FLASHNEWS:

Engro Polymer Reports Loss Amidst Market Challenges and Operational Costs

Karachi: Engro Polymer and Chemicals Limited (EPCL) has reported a significant loss for the first half of the calendar year 2025, influenced by declining margins, increasing gas prices, and operational expenses. The company detailed these challenges during an analyst briefing, along with insights into revenue changes and future expectations.

EPCL recorded a loss of PkR3.2 billion, a stark increase compared to a loss of PkR1.6 million in the same period last year. This was attributed to reduced Ethylene-PVC core delta margins and higher maintenance costs related to plant operations. Revenue, however, increased by 9% year-over-year, driven by higher sales volumes of PVC and caustic soda, as well as new sales of hydrogen peroxide.

The company sold 115,000 tons of PVC in the first half of 2025, marking a 21% increase from the prior year, supported by market recovery. Despite this, international PVC prices have been pressured by global oversupply and weak construction demand, especially in China and the U.S.

Ethylene prices, which remained firm in the first quarter, softened to US$850 per ton by June 2025, compressing PVC margins to an average of US$275 per ton.

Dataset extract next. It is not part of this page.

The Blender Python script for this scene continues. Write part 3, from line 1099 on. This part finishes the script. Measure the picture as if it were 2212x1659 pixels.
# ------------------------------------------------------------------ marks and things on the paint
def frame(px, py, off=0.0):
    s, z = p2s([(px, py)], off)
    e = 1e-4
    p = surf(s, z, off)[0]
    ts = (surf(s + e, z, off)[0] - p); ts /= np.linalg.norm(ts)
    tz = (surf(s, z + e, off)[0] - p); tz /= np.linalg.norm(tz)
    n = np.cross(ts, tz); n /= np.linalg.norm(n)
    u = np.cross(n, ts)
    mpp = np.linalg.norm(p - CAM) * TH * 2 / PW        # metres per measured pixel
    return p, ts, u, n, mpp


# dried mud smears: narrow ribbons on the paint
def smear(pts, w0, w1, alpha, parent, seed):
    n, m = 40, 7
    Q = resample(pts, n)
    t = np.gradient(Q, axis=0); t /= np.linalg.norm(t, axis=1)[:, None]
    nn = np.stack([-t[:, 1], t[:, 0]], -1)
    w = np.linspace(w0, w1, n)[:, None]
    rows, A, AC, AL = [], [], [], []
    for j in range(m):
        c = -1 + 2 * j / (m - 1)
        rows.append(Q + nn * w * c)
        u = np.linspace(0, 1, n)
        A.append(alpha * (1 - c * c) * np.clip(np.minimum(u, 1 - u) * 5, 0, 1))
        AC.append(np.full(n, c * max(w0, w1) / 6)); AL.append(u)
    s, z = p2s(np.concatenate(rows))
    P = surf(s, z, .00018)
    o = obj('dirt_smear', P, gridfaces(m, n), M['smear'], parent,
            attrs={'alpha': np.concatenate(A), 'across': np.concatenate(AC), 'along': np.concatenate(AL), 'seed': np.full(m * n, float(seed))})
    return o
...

Caustic soda prices remained stable, although margins were squeezed by rising energy costs.

EPCL's entry into the hydrogen peroxide market yielded 3,000 tons sold since February 2025, capturing a 15% share of the local market. Management anticipates an improvement in PVC sales with the recovery of construction activities, aided by falling interest rates. However, PVC prices are expected to stay within US$700-800 per ton for the remainder of 2025.

The company faces challenges with securing gas at competitive rates and is exploring alternative energy sources, including third-party gas and coal-fired plants. The captive gas tariff increased to PkR4,291 per mmbtu, with a recent levy adjustment to PkR238 per mmbtu.

AKD Securities Limited has revised its earnings estimates for EPCL downward to PkR-5.6 per share for 2025 and PkR0.90 per share for 2026, citing persistent low margins and adjustments in gas pricing. Consequently, the target price was revised to PkR23 per share for June 2026, maintaining a 'Sell' recommendation.